Data section:
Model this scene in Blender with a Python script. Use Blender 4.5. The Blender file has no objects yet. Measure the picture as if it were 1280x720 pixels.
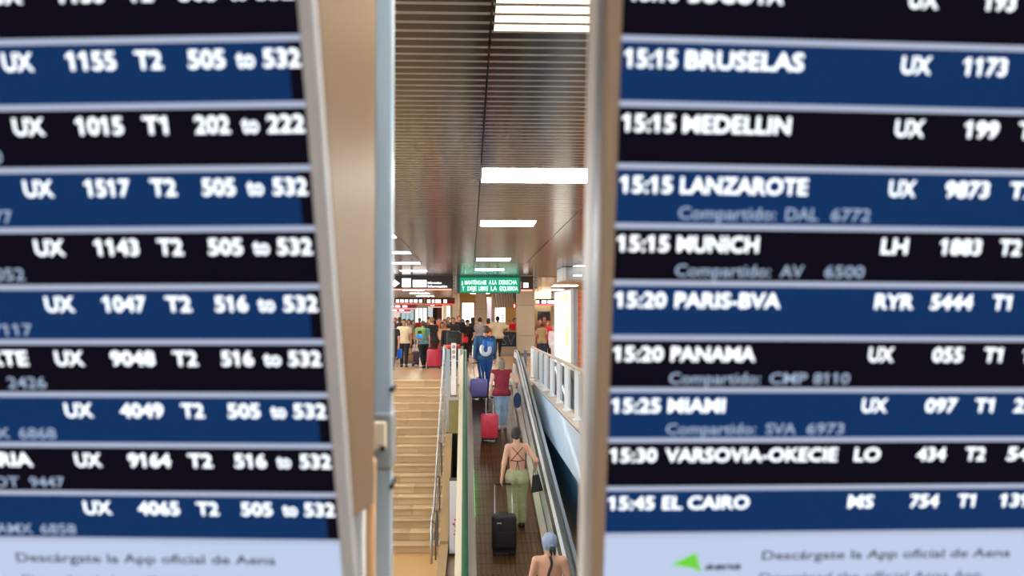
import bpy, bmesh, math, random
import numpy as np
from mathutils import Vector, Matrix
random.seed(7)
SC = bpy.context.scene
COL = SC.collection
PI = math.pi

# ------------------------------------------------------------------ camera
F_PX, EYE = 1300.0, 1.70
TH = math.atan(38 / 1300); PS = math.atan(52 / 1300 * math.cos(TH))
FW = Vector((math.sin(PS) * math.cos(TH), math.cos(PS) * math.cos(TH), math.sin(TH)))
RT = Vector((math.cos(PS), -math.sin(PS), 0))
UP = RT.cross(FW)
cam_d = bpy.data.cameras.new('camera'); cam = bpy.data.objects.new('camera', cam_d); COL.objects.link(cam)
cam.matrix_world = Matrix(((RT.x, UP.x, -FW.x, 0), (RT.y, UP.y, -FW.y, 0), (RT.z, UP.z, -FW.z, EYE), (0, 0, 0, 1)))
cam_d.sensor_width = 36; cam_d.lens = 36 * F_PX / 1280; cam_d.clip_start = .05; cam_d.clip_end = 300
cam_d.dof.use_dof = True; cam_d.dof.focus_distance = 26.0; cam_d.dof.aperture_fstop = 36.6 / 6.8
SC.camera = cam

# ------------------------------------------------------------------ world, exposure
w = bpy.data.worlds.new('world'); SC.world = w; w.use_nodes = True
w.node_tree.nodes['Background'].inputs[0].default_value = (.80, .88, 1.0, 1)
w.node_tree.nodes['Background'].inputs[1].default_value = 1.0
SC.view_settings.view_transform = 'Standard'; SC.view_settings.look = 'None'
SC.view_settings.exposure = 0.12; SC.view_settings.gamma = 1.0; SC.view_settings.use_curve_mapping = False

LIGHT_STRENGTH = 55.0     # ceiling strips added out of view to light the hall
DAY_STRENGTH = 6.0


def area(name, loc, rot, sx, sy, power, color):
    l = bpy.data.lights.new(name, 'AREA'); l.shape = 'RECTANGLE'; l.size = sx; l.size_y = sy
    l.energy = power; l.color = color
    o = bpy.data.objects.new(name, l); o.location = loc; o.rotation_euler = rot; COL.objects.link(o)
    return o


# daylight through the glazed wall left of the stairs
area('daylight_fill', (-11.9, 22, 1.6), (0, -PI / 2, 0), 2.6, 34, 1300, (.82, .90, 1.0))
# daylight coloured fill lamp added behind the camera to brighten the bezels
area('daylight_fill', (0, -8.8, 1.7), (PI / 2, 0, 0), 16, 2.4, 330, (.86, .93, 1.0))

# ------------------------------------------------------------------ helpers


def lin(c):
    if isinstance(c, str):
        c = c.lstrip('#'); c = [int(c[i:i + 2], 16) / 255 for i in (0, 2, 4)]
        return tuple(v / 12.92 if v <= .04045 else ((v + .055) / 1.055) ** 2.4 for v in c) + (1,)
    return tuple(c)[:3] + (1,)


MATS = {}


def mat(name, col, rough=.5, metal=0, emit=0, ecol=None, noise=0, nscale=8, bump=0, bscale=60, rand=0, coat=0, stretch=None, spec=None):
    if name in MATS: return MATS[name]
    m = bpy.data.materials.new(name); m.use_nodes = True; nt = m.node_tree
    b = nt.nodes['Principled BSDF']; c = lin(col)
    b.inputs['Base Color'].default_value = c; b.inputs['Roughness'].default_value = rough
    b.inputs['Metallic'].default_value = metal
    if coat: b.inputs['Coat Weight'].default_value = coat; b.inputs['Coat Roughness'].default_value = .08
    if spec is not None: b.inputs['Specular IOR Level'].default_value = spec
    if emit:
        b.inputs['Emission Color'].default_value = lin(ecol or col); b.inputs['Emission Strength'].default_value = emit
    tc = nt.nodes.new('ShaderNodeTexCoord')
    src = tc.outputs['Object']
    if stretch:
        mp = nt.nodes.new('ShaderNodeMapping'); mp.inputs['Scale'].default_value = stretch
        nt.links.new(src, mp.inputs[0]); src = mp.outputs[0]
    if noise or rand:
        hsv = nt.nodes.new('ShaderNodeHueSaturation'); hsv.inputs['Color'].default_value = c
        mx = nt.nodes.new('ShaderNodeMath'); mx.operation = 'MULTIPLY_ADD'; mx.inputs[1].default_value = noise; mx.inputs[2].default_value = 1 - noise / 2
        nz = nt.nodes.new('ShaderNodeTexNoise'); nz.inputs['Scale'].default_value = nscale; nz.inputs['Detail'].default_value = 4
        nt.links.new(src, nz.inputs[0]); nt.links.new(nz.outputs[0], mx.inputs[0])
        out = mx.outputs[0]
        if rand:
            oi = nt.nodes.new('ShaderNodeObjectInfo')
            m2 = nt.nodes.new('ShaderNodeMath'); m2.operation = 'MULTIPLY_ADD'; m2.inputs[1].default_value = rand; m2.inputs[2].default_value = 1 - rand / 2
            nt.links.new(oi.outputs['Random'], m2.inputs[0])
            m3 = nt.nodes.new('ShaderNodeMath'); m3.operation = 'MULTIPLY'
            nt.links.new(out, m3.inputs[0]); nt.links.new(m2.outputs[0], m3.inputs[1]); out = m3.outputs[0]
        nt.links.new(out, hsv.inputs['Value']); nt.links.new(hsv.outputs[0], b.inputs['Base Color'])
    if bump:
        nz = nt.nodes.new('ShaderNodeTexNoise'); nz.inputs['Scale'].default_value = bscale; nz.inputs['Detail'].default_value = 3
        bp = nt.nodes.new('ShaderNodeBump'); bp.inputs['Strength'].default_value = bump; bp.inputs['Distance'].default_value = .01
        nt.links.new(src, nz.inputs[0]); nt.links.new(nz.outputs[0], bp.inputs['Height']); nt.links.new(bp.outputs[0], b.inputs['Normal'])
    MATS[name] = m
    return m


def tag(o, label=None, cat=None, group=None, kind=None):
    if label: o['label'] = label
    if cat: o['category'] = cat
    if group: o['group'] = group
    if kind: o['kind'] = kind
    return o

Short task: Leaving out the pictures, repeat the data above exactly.

Output of the exercise:
Model this scene in Blender with a Python script. Use Blender 4.5. The Blender file has no objects yet. Measure the picture as if it were 1280x720 pixels.
import bpy, bmesh, math, random
import numpy as np
from mathutils import Vector, Matrix
random.seed(7)
SC = bpy.context.scene
COL = SC.collection
PI = math.pi

# ------------------------------------------------------------------ camera
F_PX, EYE = 1300.0, 1.70
TH = math.atan(38 / 1300); PS = math.atan(52 / 1300 * math.cos(TH))
FW = Vector((math.sin(PS) * math.cos(TH), math.cos(PS) * math.cos(TH), math.sin(TH)))
RT = Vector((math.cos(PS), -math.sin(PS), 0))
UP = RT.cross(FW)
cam_d = bpy.data.cameras.new('camera'); cam = bpy.data.objects.new('camera', cam_d); COL.objects.link(cam)
cam.matrix_world = Matrix(((RT.x, UP.x, -FW.x, 0), (RT.y, UP.y, -FW.y, 0), (RT.z, UP.z, -FW.z, EYE), (0, 0, 0, 1)))
cam_d.sensor_width = 36; cam_d.lens = 36 * F_PX / 1280; cam_d.clip_start = .05; cam_d.clip_end = 300
cam_d.dof.use_dof = True; cam_d.dof.focus_distance = 26.0; cam_d.dof.aperture_fstop = 36.6 / 6.8
SC.camera = cam

# ------------------------------------------------------------------ world, exposure
w = bpy.data.worlds.new('world'); SC.world = w; w.use_nodes = True
w.node_tree.nodes['Background'].inputs[0].default_value = (.80, .88, 1.0, 1)
w.node_tree.nodes['Background'].inputs[1].default_value = 1.0
SC.view_settings.view_transform = 'Standard'; SC.view_settings.look = 'None'
SC.view_settings.exposure = 0.12; SC.view_settings.gamma = 1.0; SC.view_settings.use_curve_mapping = False

LIGHT_STRENGTH = 55.0     # ceiling strips added out of view to light the hall
DAY_STRENGTH = 6.0


def area(name, loc, rot, sx, sy, power, color):
    l = bpy.data.lights.new(name, 'AREA'); l.shape = 'RECTANGLE'; l.size = sx; l.size_y = sy
    l.energy = power; l.color = color
    o = bpy.data.objects.new(name, l); o.location = loc; o.rotation_euler = rot; COL.objects.link(o)
    return o


# daylight through the glazed wall left of the stairs
area('daylight_fill', (-11.9, 22, 1.6), (0, -PI / 2, 0), 2.6, 34, 1300, (.82, .90, 1.0))
# daylight coloured fill lamp added behind the camera to brighten the bezels
area('daylight_fill', (0, -8.8, 1.7), (PI / 2, 0, 0), 16, 2.4, 330, (.86, .93, 1.0))

# ------------------------------------------------------------------ helpers


def lin(c):
    if isinstance(c, str):
        c = c.lstrip('#'); c = [int(c[i:i + 2], 16) / 255 for i in (0, 2, 4)]
        return tuple(v / 12.92 if v <= .04045 else ((v + .055) / 1.055) ** 2.4 for v in c) + (1,)
    return tuple(c)[:3] + (1,)


MATS = {}


def mat(name, col, rough=.5, metal=0, emit=0, ecol=None, noise=0, nscale=8, bump=0, bscale=60, rand=0, coat=0, stretch=None, spec=None):
    if name in MATS: return MATS[name]
    m = bpy.data.materials.new(name); m.use_nodes = True; nt = m.node_tree
    b = nt.nodes['Principled BSDF']; c = lin(col)
    b.inputs['Base Color'].default_value = c; b.inputs['Roughness'].default_value = rough
    b.inputs['Metallic'].default_value = metal
    if coat: b.inputs['Coat Weight'].default_value = coat; b.inputs['Coat Roughness'].default_value = .08
    if spec is not None: b.inputs['Specular IOR Level'].default_value = spec
    if emit:
        b.inputs['Emission Color'].default_value = lin(ecol or col); b.inputs['Emission Strength'].default_value = emit
    tc = nt.nodes.new('ShaderNodeTexCoord')
    src = tc.outputs['Object']
    if stretch:
        mp = nt.nodes.new('ShaderNodeMapping'); mp.inputs['Scale'].default_value = stretch
        nt.links.new(src, mp.inputs[0]); src = mp.outputs[0]
    if noise or rand:
        hsv = nt.nodes.new('ShaderNodeHueSaturation'); hsv.inputs['Color'].default_value = c
        mx = nt.nodes.new('ShaderNodeMath'); mx.operation = 'MULTIPLY_ADD'; mx.inputs[1].default_value = noise; mx.inputs[2].default_value = 1 - noise / 2
        nz = nt.nodes.new('ShaderNodeTexNoise'); nz.inputs['Scale'].default_value = nscale; nz.inputs['Detail'].default_value = 4
        nt.links.new(src, nz.inputs[0]); nt.links.new(nz.outputs[0], mx.inputs[0])
        out = mx.outputs[0]
        if rand:
            oi = nt.nodes.new('ShaderNodeObjectInfo')
            m2 = nt.nodes.new('ShaderNodeMath'); m2.operation = 'MULTIPLY_ADD'; m2.inputs[1].default_value = rand; m2.inputs[2].default_value = 1 - rand / 2
            nt.links.new(oi.outputs['Random'], m2.inputs[0])
            m3 = nt.nodes.new('ShaderNodeMath'); m3.operation = 'MULTIPLY'
            nt.links.new(out, m3.inputs[0]); nt.links.new(m2.outputs[0], m3.inputs[1]); out = m3.outputs[0]
        nt.links.new(out, hsv.inputs['Value']); nt.links.new(hsv.outputs[0], b.inputs['Base Color'])
    if bump:
        nz = nt.nodes.new('ShaderNodeTexNoise'); nz.inputs['Scale'].default_value = bscale; nz.inputs['Detail'].default_value = 3
        bp = nt.nodes.new('ShaderNodeBump'); bp.inputs['Strength'].default_value = bump; bp.inputs['Distance'].default_value = .01
        nt.links.new(src, nz.inputs[0]); nt.links.new(nz.outputs[0], bp.inputs['Height']); nt.links.new(bp.outputs[0], b.inputs['Normal'])
    MATS[name] = m
    return m


def tag(o, label=None, cat=None, group=None, kind=None):
    if label: o['label'] = label
    if cat: o['category'] = cat
    if group: o['group'] = group
    if kind: o['kind'] = kind
    return o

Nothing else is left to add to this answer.